Suisse

L'association vaudoise Astrée recense 25 nouvelles victimes par an

31.01.2022 14h18

L'association vaudoise Astrée recense 25 nouvelles victimes par an

La grande majorité des victimes de traite recensées l'an dernier dans le canton de Vaud venait du monde de la prostitution (archives).

Photo: KEYSTONE/JEAN-CHRISTOPHE BOTT

Pionnière en Suisse, l'Association vaudoise de soutien aux victimes de traite et d'exploitation (Astrée) tire un premier bilan après sept ans d'existence. Depuis sa création, elle s'est occupée de 136 victimes et détecte désormais en moyenne 25 nouveaux cas par année.

Même si ces chiffres ne représentent que 'la pointe de l'iceberg' en matière de traite des êtres humains, le travail initié par Astrée permet de 'briser le silence' et de 'rendre visibles ces destins tragiques', a relevé lundi devant la presse la conseillère d'Etat Rebecca Ruiz. Avant la création de l'association, le canton ne recensait que 2 à 3 victimes par année.

Sur les 87 victimes suivies l'an dernier, la majorité (75%) était victimes de prostitution forcée et originaire d'Afrique (79%).
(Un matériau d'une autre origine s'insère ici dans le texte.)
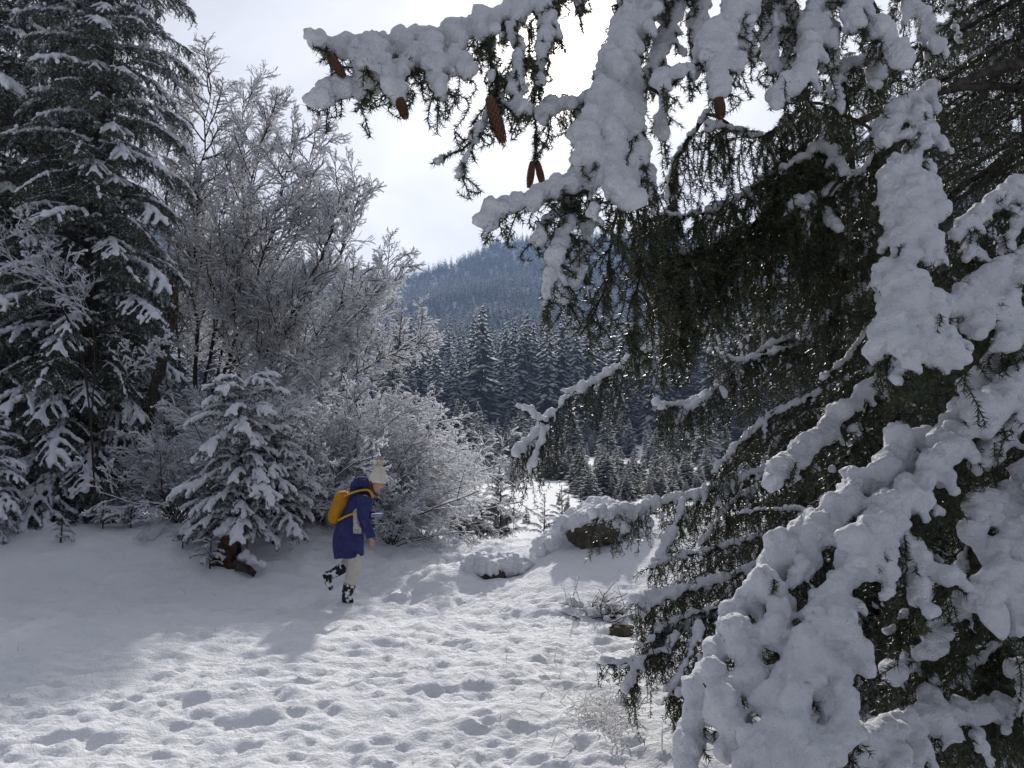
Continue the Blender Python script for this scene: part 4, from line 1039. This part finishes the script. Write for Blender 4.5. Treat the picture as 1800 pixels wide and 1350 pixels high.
# ------------------------------------------------------------------ stump, boulders, logs, brush
def lumpy(name, c, rad, sc, m, seed, cut=None, sub=2):
    V, F = _ico(4); V = V*np.array(rad)
    V = V*(1+sc*fbm(V/max(rad)*2.2+seed, 4)[:, None])
    return mesh(name, V, F, m, False)
x, y = -3.62, 10.05
st = thing('tree_stump', 'rotten reddish brown stump under the small snowy spruce at the end of the bank', 'stump', (x, y, gz(x, y)))
V, F = tube([(0, 0, -.3), (0.02, 0, 0), (0, .02, .16), (-.03, 0, .42)], [.22, .17, .13, .11], 14, wob=1.0); link('wood', mesh('stump', V, F, M_ROT, False), st)
V, F = tube([(0.05, -.08, .02), (.18, -.16, .0), (.28, -.17, -.04), (.36, -.15, -.1)], [.09, .06, .05, .04], 8, wob=1.0); link('root', mesh('stump_root', V, F, M_BARK, False), st)
C = np.array([[-.03, 0, .47], [.06, .03, .45], [-.12, .0, .44], [.0, .1, .43], [.3, -.08, .08], [.42, -.05, .03], [.2, -.02, .12]]); link('snow', snow_mesh('stump_snow', C, np.array([.12, .1, .09, .1, .07, .06, .08]), .02, .3), st)
BO = [('big dark boulder under a snow cap at the right top of the mound', 1045, 978, 10.3, (.30, .26, .20), 1),
      ('small boulder with snow on it at the left end of the mound', 862, 1000, 10.0, (.20, .16, .12), 2),
      ('narrow dark boulder between the left one and the snow cap', 905, 992, 10.2, (.16, .14, .11), 3),
      ('flat boulder at the right end of the snow-capped rocks', 1092, 968, 10.5, (.20, .2, .14), 4)]
for lab, px, py, d, rad, sd_ in BO:
    p = P(px, py, d); t = thing('boulder', lab, 'rock', (p[0], p[1], gz(p[0], p[1])+rad[2]*.3))
    link('rock', lumpy('boulder', p, rad, .55, M_ROCK, sd_*7), t)
    rs = np.random.RandomState(sd_); n = 26
    C = np.stack([rs.randn(n)*rad[0]*.55-.05, rs.randn(n)*rad[1]*.4+rad[1]*.35, rad[2]*(.62+.2*rs.rand(n))], 1)
    link('snow', snow_mesh('boulder_snow', C, rs.uniform(.09, .15, n), .018, .35), t)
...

Ces statistiques ne correspondent toutefois qu'aux victimes répertoriées par Astrée, a précisé l'une de ses codirectrices, Anne Ansermet. 'Il est impossible de dire ce qu'il en est dans la réalité', a-t-elle dit.

La responsable a expliqué que la détection de cas de traite était 'très compliquée', particulièrement dans des secteurs comme la construction ou la restauration. Il est aussi difficile d'approcher des victimes issues de certaines communautés, notamment asiatiques. Il arrive également que certaines victimes refusent de se faire aider, 'trop effrayées' par ceux qui les exploitent.

Pour améliorer la détection, Astrée mise sur la sensibilisation des potentielles victimes (migrants, milieu de la prostitution) et la formation des professionnels de terrain. Cela peut être des policiers, des inspecteurs du travail, des collaborateurs de centres d'aide aux victimes (LAVI) ou d'associations comme Fleur de Pavé.

Condamnations encore rares

Astrée propose des entretiens aux victimes présumées pour tenter de 'libérer la parole', a raconté son autre codirectrice Angela Oriti. Lorsqu'une situation de traite est avérée, une prise en charge est proposée. Cela va de l'hébergement au suivi de santé en passant par l'aide administrative.

Un accompagnement est aussi proposé sur le plan judiciaire. L'an dernier, 46 procédures pénales étaient en cours, contre seulement 5 en 2015 lors de la création d'Astrée.

Même si les condamnations sont encore rares, elles commencent gentiment à tomber. Les responsables de l'association ont mentionné le cas d'un passeur nigérian, condamné en mars 2021 à quatre ans et demi de prison pour avoir forcé deux compatriotes mineures à se prostituer. 'Le phénomène est relativement nouveau pour le monde judiciaire, qui a aussi besoin d'être sensibilisé', a continué Angela Oriti.

Dispositif unique en Suisse

Si le canton de Zurich, et dans une moindre mesure ceux de Genève et du Tessin, proposent un soutien aux victimes de traite, Vaud est le seul à disposer d'une structure aussi complète, a souligné Rebecca Ruiz. Ce dispositif est d'autant plus novateur qu'il est financé presque exclusivement (à 95%) par l'Etat de Vaud, avec 1,4 million de francs de subventions annuelles.

Astrée est née à la suite d'une interpellation en 2012 devant le Grand Conseil du député socialiste Jean Tschopp. Outre ses deux codirectrices, l'association basée à Lausanne emploie actuellement huit intervenants sociaux, sept 'veilleuses' et une secrétaire sociale. Son foyer est ouvert 24h/24.